Retype exactly the lines from the first one through the line with "rng = np.random.default_rng(7)", including both ends; skip any pictures.

-- start of DATA LINES --

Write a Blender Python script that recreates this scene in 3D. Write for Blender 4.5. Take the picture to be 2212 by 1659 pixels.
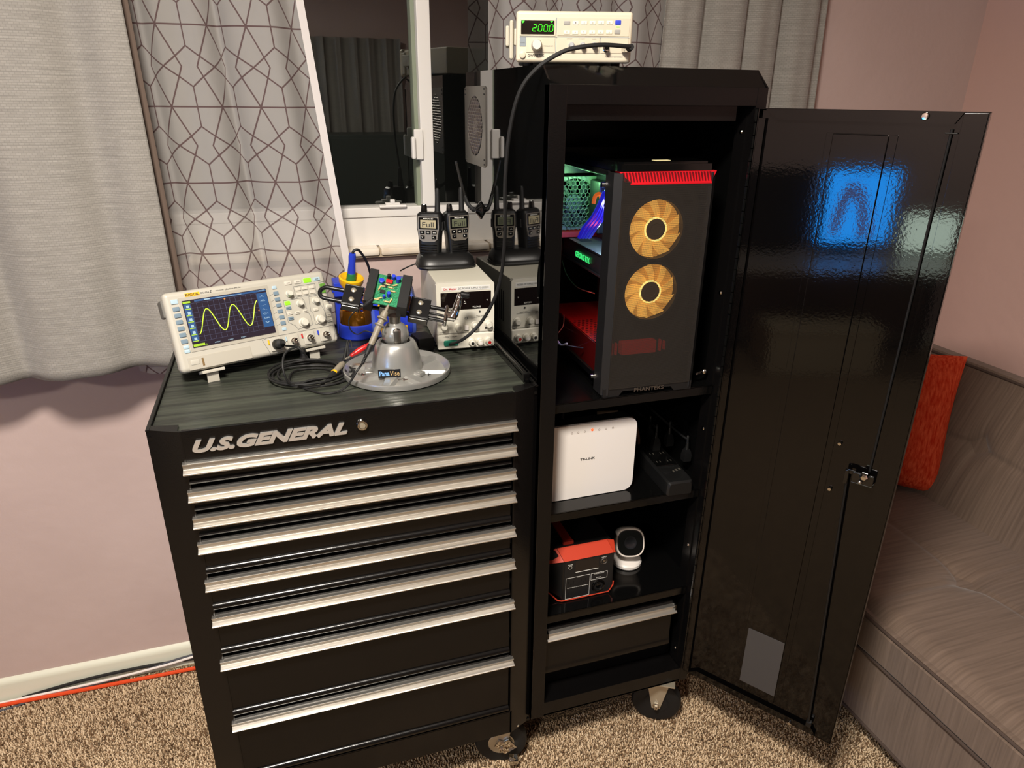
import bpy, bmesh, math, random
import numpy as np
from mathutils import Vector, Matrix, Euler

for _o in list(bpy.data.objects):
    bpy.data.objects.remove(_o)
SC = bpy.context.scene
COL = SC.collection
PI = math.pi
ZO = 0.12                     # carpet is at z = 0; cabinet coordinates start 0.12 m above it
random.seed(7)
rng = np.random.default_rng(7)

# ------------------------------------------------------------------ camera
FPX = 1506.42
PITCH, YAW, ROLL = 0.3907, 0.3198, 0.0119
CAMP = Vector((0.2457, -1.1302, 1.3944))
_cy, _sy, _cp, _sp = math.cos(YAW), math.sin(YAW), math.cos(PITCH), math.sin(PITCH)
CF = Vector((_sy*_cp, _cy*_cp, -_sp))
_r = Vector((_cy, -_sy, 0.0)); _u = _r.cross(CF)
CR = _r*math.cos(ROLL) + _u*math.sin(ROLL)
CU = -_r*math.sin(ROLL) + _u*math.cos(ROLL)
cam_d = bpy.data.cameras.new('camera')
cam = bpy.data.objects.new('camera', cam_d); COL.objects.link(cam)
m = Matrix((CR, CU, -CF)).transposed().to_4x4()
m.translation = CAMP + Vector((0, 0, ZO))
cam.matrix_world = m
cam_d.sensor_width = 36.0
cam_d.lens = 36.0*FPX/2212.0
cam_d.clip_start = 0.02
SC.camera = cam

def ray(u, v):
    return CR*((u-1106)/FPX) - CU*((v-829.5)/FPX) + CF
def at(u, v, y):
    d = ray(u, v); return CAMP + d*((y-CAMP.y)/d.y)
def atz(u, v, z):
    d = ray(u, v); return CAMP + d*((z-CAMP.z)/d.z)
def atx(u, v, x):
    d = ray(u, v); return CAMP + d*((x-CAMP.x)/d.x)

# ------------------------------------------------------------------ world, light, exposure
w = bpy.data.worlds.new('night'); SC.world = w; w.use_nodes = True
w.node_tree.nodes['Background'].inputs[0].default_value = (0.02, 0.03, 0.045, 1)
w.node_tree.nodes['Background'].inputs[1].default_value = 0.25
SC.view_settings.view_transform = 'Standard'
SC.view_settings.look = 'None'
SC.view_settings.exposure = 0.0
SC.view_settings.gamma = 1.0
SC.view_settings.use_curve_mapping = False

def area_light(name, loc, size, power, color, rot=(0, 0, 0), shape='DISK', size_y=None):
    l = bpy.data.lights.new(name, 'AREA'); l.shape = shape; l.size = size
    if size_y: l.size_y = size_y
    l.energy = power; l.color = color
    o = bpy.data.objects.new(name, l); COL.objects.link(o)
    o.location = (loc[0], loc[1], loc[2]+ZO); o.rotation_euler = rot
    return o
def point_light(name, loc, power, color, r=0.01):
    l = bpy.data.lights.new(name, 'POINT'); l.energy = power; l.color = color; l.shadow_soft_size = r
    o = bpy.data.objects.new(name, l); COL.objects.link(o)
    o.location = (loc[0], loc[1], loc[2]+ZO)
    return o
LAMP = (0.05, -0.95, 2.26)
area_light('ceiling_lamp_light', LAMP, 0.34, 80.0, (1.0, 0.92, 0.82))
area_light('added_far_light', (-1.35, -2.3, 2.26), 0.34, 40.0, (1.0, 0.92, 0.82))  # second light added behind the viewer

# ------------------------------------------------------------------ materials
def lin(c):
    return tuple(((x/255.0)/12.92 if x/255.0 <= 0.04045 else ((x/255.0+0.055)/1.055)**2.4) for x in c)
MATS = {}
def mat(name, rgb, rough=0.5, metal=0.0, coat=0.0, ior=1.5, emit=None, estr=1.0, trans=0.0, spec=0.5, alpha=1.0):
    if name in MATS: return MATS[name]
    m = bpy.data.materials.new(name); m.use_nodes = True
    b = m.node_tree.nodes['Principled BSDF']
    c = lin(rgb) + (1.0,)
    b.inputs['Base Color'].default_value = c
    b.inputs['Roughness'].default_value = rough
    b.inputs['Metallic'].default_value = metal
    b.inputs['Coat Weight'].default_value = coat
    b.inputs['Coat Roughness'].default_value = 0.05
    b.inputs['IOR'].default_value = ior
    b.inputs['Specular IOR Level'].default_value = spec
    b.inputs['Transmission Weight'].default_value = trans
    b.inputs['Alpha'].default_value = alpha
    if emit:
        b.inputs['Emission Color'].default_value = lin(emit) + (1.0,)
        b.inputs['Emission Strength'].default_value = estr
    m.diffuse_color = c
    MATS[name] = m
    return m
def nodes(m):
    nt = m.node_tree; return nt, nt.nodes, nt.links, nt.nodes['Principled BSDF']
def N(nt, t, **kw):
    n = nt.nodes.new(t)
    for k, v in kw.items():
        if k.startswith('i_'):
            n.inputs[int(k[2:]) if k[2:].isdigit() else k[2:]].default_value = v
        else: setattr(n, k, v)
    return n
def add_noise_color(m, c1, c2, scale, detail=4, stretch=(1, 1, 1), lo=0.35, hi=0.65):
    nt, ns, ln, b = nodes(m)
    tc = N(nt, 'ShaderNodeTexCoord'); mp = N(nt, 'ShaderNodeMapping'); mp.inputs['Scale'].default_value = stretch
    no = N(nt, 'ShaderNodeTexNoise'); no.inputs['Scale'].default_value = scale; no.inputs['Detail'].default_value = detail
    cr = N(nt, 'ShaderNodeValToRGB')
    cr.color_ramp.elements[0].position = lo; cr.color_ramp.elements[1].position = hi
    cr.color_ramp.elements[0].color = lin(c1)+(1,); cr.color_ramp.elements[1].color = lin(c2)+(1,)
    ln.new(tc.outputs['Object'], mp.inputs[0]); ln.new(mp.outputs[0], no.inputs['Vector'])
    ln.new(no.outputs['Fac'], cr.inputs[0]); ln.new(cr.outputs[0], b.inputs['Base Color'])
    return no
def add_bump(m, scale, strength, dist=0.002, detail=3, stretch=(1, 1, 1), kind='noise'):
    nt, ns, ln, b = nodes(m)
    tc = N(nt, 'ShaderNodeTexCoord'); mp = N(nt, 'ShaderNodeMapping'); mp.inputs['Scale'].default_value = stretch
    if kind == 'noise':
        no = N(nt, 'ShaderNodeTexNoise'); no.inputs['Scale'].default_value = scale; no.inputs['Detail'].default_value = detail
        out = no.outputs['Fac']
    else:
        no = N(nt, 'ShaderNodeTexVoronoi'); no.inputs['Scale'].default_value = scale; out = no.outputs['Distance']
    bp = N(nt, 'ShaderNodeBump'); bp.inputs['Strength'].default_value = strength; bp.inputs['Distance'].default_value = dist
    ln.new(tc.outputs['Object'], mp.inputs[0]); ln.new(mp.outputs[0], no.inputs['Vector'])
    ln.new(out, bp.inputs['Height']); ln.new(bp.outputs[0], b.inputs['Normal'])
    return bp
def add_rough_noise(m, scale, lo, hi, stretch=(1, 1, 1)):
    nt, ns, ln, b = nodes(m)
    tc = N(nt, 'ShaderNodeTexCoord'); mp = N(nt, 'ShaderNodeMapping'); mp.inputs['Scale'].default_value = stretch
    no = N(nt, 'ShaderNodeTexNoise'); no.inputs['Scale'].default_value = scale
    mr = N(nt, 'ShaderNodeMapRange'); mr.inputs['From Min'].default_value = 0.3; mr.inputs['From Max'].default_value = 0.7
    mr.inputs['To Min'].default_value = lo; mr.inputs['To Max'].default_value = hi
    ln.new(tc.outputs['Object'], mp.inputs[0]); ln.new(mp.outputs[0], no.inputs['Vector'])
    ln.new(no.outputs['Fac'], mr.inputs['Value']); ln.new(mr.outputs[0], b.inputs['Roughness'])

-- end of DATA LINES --

TASK RESPONSE
Write a Blender Python script that recreates this scene in 3D. Write for Blender 4.5. Take the picture to be 2212 by 1659 pixels.
import bpy, bmesh, math, random
import numpy as np
from mathutils import Vector, Matrix, Euler

for _o in list(bpy.data.objects):
    bpy.data.objects.remove(_o)
SC = bpy.context.scene
COL = SC.collection
PI = math.pi
ZO = 0.12                     # carpet is at z = 0; cabinet coordinates start 0.12 m above it
random.seed(7)
rng = np.random.default_rng(7)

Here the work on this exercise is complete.